Previously, each state set its own standards, leading to a nation with 50 sets of inconsistent benchmarks, even though the expectations of colleges and employers in “core subjects” like math and English are nearly universal and are not bound by state lines.

As a remedy, Common Core proponents predict:

Consistency across the country. Common standards mean that Georgia students are learning the same content and skills as students from around the nation in the subject areas of English, Language Arts and Math. This places everyone on an even playing field and eases transitions between states.

Global competitiveness. The Common Core standards are aligned to international standards from the highest achieving countries.

Students will be well prepared to compete both nationally and internationally.

Homegrown talent. Rigorous, national standards will help each state produce local, homegrown talent to meet the needs of the rapidly changing workplace.

21st century skills for 21st century jobs. The Common Core Standards are designed to prepare students to compete in and contribute to the 21st century, global economy. These standards will help produce graduates ready for the jobs of the present and future.

College and career ready standards for all. Because students need high level literacy and math skills whether they plan to go to college or directly into a job or workforce training, these standards are designed to prepare students for success in whatever they choose to do after graduation.

Focus on real world skills. What students learn in school should be directly related to what they’ll be required to do once they leave school. The Common Core Standards emphasize reading informational and technical texts to prepare students for the demands of college and the workplace.

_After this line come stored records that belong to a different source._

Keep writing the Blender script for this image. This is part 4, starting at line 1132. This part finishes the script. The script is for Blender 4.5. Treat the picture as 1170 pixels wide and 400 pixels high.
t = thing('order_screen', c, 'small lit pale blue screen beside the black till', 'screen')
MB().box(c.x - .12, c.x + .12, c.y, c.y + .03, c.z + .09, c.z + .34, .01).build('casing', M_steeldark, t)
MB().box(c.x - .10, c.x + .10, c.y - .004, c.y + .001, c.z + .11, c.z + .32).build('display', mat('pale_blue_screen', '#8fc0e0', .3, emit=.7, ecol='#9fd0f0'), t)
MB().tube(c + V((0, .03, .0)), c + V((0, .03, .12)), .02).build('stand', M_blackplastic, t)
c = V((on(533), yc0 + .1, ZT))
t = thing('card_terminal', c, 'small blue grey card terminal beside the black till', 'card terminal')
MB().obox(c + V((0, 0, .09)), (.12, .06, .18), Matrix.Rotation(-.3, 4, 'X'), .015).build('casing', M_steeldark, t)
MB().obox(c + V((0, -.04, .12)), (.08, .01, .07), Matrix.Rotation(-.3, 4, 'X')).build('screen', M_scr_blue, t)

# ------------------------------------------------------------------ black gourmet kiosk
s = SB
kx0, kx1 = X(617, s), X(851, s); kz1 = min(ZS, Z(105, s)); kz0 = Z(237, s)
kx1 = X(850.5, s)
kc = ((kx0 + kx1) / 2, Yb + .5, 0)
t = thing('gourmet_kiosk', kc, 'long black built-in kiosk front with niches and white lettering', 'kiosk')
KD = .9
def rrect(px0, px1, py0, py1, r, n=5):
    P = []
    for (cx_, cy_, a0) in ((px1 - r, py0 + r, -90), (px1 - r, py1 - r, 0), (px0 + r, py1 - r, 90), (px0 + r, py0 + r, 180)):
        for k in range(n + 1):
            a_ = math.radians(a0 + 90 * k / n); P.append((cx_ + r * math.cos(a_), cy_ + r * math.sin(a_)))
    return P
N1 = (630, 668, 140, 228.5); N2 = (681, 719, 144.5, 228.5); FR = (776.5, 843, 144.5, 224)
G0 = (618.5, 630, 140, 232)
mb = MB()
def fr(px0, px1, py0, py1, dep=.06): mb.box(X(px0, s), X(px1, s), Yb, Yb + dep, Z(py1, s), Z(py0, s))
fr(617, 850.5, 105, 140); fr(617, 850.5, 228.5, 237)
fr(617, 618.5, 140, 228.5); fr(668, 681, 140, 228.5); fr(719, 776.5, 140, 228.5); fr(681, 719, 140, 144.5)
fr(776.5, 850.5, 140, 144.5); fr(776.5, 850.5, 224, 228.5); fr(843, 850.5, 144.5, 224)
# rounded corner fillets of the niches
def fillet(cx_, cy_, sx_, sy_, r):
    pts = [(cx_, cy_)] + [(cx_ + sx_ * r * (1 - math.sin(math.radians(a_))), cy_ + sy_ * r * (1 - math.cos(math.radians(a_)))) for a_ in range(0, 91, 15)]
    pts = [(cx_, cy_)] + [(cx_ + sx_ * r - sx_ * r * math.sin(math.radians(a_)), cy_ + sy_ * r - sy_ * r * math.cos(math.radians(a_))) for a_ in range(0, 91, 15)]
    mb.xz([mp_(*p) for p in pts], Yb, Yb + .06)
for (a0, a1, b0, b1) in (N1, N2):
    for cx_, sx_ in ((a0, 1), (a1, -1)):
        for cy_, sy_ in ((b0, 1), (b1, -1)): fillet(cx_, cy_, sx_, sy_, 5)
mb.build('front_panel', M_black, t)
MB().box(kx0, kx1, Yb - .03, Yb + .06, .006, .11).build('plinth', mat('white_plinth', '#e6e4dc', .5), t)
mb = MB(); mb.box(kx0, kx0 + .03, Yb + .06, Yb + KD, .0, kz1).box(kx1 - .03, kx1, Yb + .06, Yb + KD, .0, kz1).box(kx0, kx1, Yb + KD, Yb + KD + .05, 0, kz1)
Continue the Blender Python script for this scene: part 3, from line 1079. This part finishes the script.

According to Dana Rickman, director of policy and research for the Georgia Partnership for Excellence in Education, Georgia is poised to add 1.5 million new jobs by 2020.

“Of these new jobs, nearly 60 percent will require some sort of education beyond high school. Currently, only about 42 percent of Georgia’s adult population meets that requirement. The skill level of Georgia’s workforce does not currently meet the growing needs of a successful economic development plan. A strong educational system is a necessary component to support the state’s economic vision, and strong standards are the cornerstone of that system.”